> _Data extract_
+---+

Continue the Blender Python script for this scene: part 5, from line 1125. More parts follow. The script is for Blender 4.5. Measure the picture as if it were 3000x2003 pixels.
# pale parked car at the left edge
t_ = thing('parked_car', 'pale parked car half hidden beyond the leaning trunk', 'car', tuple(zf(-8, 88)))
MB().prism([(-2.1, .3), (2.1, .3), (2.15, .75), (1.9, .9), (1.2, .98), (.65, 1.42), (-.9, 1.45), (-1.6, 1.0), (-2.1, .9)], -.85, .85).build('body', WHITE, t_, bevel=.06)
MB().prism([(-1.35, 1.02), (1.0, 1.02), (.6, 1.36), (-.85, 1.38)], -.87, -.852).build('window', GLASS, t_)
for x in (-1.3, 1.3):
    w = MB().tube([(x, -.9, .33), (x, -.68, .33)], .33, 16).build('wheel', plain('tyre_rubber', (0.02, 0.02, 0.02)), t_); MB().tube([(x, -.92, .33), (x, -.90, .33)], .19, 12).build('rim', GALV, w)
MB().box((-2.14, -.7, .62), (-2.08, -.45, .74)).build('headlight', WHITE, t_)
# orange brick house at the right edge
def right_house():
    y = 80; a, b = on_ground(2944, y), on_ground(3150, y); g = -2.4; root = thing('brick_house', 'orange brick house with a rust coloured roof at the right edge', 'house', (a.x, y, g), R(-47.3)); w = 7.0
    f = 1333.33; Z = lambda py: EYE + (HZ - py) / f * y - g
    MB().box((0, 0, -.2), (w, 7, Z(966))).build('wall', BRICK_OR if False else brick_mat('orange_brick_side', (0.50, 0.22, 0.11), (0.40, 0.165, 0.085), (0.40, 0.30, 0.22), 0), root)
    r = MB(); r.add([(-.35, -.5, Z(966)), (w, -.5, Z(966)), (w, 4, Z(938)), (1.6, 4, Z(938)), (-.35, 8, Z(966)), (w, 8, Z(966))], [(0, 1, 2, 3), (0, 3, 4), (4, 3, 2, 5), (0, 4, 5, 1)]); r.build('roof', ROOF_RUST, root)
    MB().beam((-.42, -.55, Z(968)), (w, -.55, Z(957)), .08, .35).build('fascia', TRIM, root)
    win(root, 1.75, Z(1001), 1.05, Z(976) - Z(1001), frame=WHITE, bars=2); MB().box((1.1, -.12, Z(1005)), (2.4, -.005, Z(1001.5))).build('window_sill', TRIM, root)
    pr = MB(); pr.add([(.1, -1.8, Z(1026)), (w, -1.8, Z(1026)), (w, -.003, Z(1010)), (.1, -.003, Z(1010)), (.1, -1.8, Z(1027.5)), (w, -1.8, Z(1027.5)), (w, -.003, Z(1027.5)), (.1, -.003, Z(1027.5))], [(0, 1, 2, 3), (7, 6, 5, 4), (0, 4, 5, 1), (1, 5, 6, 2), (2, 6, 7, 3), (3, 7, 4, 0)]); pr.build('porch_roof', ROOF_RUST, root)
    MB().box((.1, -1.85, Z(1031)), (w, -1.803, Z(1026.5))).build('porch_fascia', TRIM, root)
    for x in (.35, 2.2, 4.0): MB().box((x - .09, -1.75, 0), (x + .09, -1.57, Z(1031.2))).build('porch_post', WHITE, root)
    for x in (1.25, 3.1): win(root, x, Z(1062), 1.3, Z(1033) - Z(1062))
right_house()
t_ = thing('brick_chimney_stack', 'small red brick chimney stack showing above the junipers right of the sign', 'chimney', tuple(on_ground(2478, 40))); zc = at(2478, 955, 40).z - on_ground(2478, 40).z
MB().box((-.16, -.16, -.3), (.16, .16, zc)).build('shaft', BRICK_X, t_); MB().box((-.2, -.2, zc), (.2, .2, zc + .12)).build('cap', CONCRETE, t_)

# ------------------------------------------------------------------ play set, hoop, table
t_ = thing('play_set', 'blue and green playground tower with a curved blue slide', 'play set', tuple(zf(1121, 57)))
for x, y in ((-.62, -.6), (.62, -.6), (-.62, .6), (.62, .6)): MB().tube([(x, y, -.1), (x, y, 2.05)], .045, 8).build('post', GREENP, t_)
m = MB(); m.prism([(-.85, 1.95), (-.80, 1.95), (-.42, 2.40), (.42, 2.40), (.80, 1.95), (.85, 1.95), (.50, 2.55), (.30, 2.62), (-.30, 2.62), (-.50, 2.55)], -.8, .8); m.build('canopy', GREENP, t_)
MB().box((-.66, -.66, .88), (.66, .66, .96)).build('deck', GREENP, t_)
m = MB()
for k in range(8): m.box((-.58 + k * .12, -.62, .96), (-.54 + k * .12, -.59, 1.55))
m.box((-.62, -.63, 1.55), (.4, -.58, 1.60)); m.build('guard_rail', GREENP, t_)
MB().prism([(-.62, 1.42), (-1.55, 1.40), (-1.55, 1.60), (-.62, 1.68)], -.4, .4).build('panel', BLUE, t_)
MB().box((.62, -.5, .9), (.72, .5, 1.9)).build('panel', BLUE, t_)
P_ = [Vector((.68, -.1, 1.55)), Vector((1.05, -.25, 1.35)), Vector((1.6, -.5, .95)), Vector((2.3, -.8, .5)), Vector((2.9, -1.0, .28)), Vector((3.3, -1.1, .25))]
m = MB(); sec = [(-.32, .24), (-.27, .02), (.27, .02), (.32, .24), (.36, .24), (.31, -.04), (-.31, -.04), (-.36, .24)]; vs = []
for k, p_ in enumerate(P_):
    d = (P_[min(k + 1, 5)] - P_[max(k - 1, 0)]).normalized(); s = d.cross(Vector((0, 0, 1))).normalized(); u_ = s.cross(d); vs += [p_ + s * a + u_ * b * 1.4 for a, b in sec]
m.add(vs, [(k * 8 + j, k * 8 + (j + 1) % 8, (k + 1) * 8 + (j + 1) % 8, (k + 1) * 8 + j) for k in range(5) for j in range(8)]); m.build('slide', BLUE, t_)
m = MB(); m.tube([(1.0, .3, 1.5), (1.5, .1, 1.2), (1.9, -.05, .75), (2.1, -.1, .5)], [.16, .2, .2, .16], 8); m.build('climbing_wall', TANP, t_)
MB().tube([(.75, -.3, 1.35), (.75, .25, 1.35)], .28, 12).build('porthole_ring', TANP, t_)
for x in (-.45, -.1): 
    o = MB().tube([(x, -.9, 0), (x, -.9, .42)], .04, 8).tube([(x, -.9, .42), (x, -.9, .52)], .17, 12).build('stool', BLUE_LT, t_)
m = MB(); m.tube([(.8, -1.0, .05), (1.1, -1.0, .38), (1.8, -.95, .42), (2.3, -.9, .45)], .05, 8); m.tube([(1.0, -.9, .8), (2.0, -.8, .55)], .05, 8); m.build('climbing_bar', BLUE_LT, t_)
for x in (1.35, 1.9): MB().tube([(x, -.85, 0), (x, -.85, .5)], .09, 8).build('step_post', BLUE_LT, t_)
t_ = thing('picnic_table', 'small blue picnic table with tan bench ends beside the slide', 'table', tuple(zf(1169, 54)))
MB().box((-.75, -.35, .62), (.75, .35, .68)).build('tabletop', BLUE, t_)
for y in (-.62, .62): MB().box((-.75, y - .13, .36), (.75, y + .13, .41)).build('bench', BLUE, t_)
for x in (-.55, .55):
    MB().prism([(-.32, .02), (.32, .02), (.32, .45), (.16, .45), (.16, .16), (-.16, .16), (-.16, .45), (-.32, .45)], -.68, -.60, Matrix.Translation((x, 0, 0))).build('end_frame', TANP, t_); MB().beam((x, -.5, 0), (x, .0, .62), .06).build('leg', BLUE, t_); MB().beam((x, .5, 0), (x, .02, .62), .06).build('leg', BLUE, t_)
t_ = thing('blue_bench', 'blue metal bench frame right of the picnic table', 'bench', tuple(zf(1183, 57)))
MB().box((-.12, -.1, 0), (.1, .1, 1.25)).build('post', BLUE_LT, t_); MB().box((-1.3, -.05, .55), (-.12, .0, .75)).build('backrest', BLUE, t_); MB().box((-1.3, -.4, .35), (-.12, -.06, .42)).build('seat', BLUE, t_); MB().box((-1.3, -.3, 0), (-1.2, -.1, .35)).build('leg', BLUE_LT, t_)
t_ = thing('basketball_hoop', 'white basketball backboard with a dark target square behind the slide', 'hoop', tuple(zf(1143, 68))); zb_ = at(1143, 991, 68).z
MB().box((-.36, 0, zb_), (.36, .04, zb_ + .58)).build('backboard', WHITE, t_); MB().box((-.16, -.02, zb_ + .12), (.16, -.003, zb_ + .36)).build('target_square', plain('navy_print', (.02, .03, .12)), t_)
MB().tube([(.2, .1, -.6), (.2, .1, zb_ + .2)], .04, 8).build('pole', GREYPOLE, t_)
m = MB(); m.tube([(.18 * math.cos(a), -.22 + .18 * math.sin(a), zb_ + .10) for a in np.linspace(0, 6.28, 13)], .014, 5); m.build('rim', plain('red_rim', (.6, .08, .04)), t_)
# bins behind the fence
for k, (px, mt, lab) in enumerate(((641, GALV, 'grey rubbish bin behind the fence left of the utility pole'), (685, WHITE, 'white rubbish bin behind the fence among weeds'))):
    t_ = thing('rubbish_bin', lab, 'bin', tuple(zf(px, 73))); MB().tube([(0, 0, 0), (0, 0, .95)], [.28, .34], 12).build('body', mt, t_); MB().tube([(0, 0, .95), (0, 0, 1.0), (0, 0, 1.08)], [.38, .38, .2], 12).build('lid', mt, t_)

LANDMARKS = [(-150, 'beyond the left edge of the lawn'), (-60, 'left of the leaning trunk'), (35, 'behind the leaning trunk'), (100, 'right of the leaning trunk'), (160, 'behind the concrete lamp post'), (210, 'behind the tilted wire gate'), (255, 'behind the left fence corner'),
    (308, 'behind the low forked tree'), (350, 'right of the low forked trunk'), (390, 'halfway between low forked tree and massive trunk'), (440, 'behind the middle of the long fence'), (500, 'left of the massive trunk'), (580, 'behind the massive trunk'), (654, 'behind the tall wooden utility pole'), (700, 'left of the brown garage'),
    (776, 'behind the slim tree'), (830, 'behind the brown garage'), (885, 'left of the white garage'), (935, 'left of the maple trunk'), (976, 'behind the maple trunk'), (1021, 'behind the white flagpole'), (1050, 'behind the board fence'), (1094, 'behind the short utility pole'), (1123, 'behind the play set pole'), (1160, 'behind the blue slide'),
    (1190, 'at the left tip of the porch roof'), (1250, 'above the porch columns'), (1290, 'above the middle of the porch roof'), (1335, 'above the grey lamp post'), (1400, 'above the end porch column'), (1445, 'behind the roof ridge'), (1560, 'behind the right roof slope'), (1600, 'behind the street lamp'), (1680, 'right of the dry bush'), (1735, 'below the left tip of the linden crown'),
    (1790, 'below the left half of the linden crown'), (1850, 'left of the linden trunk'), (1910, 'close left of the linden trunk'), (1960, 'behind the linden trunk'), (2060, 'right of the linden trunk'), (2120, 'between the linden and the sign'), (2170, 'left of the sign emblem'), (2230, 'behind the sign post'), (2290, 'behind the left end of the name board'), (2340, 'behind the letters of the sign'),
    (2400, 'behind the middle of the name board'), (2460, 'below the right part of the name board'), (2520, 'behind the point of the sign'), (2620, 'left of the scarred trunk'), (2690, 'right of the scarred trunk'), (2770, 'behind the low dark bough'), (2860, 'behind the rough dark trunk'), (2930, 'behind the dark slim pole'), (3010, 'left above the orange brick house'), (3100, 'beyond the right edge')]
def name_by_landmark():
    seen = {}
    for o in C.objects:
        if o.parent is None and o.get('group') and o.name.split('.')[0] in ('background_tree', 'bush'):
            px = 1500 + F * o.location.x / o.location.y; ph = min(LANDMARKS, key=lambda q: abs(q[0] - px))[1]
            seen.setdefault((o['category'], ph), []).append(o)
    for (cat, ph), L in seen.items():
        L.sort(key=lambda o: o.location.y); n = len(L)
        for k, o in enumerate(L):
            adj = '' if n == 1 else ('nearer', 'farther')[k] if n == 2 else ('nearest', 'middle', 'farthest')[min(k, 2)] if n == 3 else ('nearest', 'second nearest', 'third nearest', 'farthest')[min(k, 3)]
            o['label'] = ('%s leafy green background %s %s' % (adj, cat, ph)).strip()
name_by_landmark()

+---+

> _What the task asks_
Which lines contain the word "part"? Copy each of them.

> _Worked solution_
Continue the Blender Python script for this scene: part 5, from line 1125. More parts follow. The script is for Blender 4.5. Measure the picture as if it were 3000x2003 pixels.
    (2400, 'behind the middle of the name board'), (2460, 'below the right part of the name board'), (2520, 'behind the point of the sign'), (2620, 'left of the scarred trunk'), (2690, 'right of the scarred trunk'), (2770, 'behind the low dark bough'), (2860, 'behind the rough dark trunk'), (2930, 'behind the dark slim pole'), (3010, 'left above the orange brick house'), (3100, 'beyond the right edge')]